With demand increasing, the company will certainly feel pressure from any interruption in production and the workers are right in withholding their labor power to demand higher wages, refusing anything less. Despite local union leadership pretending to praise the solidarity of the workers in the media spotlight, they simultaneously suggested workers approve the company’s contract proposal in July. The opportunist union leaders said in a public statement that workers deserve “a contract reflecting their skill, dedication, and the critical role they play in our nation’s defense”.
Workers are already seeing that even as the bourgeoisies move to fanatically rearm themselves in a necessary move to obliterate the surplus of capital that haunts the bourgeois in this period of an ongoing overproduction crisis through war, they are forced into sacrifices even before the bloodshed begins. The proletariat is asked to martyr themselves economically for the “defense of the nation”, when in reality the enemy of the US proletariat is inside its borders; it is the national ruling class, the bourgeoisie. The further the unions integrate themselves into the regime, serving only to facilitate contracts of legal slavery, the weaker the collective power of the proletariat, becoming lackeys for the labor aristocracy and the bourgeoisie.
Scott Mayer, who is Boeing’s chief labor council and also a Trump appointee to the National Labor Relations Board (NLRB), spoke on the Boeing strike while being reviewed at a recent Senate committee hearing, saying “the concept of fairness” (in the context of a contract) “is an elusive one.” And to this end, this is true.

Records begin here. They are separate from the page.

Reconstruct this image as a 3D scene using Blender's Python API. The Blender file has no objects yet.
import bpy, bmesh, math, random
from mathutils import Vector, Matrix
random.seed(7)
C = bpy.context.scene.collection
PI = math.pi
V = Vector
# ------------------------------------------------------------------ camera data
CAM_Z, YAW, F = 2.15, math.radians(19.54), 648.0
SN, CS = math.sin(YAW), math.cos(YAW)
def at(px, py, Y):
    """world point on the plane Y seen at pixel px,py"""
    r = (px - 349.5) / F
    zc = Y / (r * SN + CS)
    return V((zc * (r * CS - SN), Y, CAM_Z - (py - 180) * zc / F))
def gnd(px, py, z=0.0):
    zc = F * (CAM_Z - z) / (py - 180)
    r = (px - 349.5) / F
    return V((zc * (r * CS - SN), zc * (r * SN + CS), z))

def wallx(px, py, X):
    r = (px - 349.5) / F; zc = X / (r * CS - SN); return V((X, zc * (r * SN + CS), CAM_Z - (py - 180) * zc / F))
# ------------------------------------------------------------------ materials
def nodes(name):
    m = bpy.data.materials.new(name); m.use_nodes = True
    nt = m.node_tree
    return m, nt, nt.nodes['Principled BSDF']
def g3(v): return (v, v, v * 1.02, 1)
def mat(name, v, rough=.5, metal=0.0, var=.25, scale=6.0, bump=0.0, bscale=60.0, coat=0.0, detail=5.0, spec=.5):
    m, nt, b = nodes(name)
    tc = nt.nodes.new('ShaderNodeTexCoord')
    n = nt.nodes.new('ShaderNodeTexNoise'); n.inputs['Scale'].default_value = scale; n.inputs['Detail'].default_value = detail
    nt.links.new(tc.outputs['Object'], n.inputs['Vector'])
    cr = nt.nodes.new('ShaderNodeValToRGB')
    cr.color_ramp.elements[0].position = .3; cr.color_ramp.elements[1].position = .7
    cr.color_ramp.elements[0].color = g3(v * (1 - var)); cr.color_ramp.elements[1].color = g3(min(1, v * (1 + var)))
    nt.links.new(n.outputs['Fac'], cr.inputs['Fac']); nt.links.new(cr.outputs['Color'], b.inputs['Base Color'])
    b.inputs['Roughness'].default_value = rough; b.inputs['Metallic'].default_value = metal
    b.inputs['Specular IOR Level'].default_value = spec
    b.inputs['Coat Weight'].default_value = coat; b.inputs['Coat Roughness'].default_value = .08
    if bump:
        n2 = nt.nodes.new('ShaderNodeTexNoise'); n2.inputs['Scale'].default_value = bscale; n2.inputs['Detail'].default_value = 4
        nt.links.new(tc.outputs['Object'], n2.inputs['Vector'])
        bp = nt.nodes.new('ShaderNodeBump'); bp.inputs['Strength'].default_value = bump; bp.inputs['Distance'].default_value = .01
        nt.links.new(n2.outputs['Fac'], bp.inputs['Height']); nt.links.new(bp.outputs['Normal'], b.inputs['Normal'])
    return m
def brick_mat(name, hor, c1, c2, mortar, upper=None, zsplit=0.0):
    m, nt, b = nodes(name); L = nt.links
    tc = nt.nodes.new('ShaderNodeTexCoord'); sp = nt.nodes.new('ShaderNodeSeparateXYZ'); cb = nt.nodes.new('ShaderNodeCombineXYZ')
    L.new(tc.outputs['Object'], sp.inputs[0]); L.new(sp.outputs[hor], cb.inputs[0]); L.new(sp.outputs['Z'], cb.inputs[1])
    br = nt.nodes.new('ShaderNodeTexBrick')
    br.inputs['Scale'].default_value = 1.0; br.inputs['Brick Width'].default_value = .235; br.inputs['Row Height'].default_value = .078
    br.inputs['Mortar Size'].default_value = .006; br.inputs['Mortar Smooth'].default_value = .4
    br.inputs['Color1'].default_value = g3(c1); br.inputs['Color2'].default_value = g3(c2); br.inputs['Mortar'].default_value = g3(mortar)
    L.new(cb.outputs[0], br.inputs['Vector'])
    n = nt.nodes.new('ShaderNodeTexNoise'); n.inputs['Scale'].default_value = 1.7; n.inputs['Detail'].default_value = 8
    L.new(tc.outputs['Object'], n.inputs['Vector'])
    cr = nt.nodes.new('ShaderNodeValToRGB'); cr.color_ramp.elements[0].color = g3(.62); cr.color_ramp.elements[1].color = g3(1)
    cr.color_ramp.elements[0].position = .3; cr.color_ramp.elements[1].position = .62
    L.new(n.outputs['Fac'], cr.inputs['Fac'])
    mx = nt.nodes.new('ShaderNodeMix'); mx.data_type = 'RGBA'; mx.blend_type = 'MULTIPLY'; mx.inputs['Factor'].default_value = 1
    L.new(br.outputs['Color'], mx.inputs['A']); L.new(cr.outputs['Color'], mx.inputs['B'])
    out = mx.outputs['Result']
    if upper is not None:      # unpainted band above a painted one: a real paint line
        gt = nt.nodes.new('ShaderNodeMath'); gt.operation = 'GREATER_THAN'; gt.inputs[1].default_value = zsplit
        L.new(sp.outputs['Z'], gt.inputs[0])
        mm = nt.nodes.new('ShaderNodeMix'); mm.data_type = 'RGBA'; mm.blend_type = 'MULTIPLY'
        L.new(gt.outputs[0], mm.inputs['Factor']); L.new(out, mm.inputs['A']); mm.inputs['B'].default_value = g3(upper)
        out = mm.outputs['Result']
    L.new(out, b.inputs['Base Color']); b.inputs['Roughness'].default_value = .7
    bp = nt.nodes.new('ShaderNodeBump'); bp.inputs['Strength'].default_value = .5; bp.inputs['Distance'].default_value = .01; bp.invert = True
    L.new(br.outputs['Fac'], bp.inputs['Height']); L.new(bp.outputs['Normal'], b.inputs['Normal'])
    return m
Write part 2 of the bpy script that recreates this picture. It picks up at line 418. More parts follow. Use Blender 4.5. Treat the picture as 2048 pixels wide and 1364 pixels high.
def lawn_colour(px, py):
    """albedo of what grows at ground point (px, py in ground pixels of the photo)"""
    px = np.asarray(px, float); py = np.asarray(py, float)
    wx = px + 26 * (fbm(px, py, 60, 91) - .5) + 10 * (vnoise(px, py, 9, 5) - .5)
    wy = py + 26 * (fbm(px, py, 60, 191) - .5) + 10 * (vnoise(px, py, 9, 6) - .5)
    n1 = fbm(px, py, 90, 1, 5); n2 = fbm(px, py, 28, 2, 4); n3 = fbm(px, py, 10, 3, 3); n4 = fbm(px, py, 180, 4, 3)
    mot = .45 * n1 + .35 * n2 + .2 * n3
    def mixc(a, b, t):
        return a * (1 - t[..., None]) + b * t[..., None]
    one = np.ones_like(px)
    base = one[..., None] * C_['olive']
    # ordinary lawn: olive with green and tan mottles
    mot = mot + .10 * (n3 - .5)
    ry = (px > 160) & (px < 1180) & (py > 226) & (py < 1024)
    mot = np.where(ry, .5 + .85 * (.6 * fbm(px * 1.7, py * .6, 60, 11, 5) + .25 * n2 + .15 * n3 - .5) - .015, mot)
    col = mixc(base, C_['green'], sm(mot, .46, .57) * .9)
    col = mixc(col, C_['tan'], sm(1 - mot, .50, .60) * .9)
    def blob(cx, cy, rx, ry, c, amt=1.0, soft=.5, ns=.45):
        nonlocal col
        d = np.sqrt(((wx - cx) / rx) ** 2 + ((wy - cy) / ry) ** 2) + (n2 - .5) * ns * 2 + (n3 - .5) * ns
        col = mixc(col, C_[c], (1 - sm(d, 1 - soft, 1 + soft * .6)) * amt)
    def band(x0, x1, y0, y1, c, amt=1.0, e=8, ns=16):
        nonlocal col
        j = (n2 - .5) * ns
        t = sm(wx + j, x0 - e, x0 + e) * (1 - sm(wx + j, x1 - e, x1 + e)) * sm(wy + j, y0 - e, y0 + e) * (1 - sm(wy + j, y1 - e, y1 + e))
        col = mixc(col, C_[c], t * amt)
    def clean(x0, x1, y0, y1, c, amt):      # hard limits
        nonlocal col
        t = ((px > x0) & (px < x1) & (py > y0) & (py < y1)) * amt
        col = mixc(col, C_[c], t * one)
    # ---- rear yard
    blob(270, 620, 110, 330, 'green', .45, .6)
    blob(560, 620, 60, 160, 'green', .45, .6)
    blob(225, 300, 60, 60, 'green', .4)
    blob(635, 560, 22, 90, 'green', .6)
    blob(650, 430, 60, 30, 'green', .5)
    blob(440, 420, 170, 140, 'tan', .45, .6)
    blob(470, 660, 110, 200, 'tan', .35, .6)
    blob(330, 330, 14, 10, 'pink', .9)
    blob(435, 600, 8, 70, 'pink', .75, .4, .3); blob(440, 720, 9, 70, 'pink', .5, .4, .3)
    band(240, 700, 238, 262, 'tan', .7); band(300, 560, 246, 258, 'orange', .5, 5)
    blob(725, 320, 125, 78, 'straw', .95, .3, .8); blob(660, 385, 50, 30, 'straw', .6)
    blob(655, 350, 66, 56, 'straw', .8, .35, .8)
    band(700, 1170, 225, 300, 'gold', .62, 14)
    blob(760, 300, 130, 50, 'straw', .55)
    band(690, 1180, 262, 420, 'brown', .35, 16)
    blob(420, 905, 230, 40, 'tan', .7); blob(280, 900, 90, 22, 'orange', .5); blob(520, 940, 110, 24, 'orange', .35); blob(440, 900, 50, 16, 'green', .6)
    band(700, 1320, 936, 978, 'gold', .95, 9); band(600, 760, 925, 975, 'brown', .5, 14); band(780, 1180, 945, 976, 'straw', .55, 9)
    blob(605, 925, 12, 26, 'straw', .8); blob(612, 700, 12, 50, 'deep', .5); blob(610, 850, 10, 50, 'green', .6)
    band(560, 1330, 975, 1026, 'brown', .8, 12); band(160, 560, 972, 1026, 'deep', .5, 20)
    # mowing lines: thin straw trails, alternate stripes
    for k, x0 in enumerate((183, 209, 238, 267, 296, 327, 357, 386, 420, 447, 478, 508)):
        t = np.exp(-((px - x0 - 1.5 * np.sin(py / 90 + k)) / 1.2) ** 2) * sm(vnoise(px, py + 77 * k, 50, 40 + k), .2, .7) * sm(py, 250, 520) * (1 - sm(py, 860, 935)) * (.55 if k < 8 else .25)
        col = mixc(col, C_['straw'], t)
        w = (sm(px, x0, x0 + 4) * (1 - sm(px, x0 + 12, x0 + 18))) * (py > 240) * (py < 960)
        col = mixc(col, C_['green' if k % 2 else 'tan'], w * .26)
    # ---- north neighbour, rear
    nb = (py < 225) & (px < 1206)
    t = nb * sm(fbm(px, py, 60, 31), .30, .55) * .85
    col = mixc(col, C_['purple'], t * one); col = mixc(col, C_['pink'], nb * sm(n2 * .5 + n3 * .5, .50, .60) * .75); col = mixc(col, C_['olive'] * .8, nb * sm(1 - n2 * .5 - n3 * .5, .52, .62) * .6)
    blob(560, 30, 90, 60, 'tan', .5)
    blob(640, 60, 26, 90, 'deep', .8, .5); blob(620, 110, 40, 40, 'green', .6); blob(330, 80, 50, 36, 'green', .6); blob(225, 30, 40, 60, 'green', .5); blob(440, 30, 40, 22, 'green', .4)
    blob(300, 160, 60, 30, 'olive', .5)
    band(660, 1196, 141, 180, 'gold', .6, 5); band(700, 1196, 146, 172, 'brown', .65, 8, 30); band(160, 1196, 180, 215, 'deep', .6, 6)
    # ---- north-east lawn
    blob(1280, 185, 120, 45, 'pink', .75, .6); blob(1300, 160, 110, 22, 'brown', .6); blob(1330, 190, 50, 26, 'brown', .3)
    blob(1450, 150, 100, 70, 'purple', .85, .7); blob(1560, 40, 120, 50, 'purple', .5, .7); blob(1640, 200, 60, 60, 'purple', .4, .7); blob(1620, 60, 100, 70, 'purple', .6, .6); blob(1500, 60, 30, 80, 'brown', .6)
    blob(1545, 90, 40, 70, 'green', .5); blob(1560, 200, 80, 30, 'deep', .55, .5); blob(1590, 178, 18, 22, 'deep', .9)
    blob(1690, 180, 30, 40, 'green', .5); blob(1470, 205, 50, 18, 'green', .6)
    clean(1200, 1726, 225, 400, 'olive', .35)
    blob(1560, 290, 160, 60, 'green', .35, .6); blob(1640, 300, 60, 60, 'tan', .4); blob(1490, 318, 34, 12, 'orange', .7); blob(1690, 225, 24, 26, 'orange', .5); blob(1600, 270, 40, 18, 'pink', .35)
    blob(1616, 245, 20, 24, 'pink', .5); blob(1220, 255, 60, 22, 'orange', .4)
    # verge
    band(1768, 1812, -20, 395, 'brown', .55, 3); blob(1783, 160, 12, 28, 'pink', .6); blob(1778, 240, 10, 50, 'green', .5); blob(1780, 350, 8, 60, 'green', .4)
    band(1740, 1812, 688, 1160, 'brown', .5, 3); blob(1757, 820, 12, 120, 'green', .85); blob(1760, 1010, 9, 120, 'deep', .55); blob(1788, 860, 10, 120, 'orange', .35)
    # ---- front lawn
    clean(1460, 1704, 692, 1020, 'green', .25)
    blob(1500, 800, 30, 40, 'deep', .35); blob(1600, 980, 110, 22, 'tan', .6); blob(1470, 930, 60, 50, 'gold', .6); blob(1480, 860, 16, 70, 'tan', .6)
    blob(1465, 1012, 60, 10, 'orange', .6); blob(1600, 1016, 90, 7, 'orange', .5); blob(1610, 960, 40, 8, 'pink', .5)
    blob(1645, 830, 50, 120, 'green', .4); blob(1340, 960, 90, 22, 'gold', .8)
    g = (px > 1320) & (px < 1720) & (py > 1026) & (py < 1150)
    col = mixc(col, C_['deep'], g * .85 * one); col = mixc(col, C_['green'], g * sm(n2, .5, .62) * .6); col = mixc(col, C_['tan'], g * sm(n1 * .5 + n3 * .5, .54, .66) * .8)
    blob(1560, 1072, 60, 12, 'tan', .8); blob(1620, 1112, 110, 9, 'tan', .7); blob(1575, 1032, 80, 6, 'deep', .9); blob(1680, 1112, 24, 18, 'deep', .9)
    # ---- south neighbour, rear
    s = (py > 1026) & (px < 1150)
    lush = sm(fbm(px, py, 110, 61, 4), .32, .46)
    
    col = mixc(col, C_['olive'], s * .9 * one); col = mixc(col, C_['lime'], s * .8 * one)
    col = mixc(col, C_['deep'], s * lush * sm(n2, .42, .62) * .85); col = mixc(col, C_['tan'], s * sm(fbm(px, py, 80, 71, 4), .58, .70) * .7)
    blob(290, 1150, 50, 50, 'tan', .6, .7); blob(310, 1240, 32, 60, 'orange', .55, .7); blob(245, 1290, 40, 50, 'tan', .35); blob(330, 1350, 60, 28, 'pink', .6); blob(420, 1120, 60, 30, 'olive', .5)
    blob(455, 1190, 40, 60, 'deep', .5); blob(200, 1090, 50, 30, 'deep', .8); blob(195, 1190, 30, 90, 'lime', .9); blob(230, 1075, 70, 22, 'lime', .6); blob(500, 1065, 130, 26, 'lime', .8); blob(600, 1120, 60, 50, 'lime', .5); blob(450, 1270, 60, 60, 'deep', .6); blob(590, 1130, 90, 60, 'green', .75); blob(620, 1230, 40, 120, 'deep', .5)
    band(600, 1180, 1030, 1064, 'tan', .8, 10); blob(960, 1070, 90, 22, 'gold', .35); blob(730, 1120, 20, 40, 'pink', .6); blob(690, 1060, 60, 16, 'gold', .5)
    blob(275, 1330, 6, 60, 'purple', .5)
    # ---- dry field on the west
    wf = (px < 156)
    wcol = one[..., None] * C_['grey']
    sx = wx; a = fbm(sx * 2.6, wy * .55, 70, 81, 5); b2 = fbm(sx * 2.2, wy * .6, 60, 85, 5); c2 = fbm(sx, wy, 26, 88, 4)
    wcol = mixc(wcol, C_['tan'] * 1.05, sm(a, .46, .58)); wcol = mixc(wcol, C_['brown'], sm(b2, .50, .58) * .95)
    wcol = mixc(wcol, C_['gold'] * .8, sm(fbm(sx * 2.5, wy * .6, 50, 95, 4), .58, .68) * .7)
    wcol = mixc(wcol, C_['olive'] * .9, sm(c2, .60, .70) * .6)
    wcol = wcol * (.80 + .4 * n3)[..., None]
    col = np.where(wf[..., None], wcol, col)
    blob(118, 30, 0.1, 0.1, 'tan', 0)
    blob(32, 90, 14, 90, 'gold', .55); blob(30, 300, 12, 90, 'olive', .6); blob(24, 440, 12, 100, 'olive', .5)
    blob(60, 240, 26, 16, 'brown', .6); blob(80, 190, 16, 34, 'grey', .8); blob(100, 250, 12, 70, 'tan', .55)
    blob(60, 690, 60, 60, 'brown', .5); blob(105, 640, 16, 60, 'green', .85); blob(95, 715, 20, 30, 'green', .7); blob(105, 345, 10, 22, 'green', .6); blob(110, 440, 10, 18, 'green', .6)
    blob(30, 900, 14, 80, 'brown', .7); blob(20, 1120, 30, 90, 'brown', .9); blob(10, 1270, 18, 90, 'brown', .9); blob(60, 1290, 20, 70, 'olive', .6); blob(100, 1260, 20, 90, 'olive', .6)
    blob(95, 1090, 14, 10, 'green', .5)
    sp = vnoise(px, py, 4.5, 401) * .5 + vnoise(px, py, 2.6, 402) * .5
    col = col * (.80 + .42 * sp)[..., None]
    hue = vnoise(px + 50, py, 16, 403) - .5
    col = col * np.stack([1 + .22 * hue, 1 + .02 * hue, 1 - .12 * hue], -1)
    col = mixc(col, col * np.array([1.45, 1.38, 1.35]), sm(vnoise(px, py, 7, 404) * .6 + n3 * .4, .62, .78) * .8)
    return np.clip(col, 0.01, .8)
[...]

What “fairness” can be negotiated between a slave and master, while simultaneously perpetuating this social relationship?
“...the wage worker has permission to work for his own subsistence—that is, to live, only insofar as he works for a certain time gratis for the capitalist (and hence also for the latter’s co-consumers of surplus value); that the whole capitalist system of production turns on the increase of this gratis labor by extending the working day, or by developing the productivity—that is, increasing the intensity or labor power, etc.; that, consequently, the system of wage labor is a system of slavery, and indeed of a slavery which becomes more severe in proportion as the social productive forces of labor develop, whether the worker receives better or worse payment…It is as if, among slaves who have at last got behind the secret of slavery and broken out in rebellion, a slave still in thrall to obsolete notions were to inscribe on the program of the rebellion: Slavery must be abolished because the feeding of slaves in the system of slavery cannot exceed a certain low maximum!” (Critique of the Gotha Programme)
The union struggle is in itself as ephemeral as the capitalist system from which it arises. An indefinite ‘democratic’ facilitation of class collaboration between the bourgeoisie and the workers for petty legal and monetary agreements, serves only the bourgeoisie. That is why unions should be understood, not as revolutionary organizations, but “schools of class struggle”, they are the organizations that unite the workers on the grounds of economic interests and reveal the ruthless lengths at which the dictatorship of the bourgeoisie will go to deprive the workers, cutting through the ‘patriotic’ veneer of union nationalism. As the unions and workers strengthen their unification on class grounds and form “class unions” rather than fascistic regime unions, the greater the success of their economic gains, but syndicalism is not enough to free the proletariat. Only a world communist party and the destruction of bourgeois institutions, including eventually the unions themselves, can truly overturn the anarchistic hell of capitalism.
The “anti-war” strikes that have appeared, including the substantial developments in Italy and with the dockworkers of Europe, are positive developments in that the proletariat has recognized a divergence of interests with the bourgeois warmongers and have refused to put targets on themselves in the struggle between nations, choosing instead to unite in coordinated general strikes, but without the leadership of the Communist Party, pushing past the hard limit of trade-union consciousness as described by Lenin, the smashing of the bourgeois state is impossible and war is inevitable.
The war industry is naturally deeply tied to the respective bourgeois state and therefore poses a conflict of interest for the proletariat that, like the eventual proletarian soldiers who, when asked to walk into the crucible of an imperialist war, will be unable to self-organize on the basis of “mutual interest” and turn the the war between nations into a war between classes.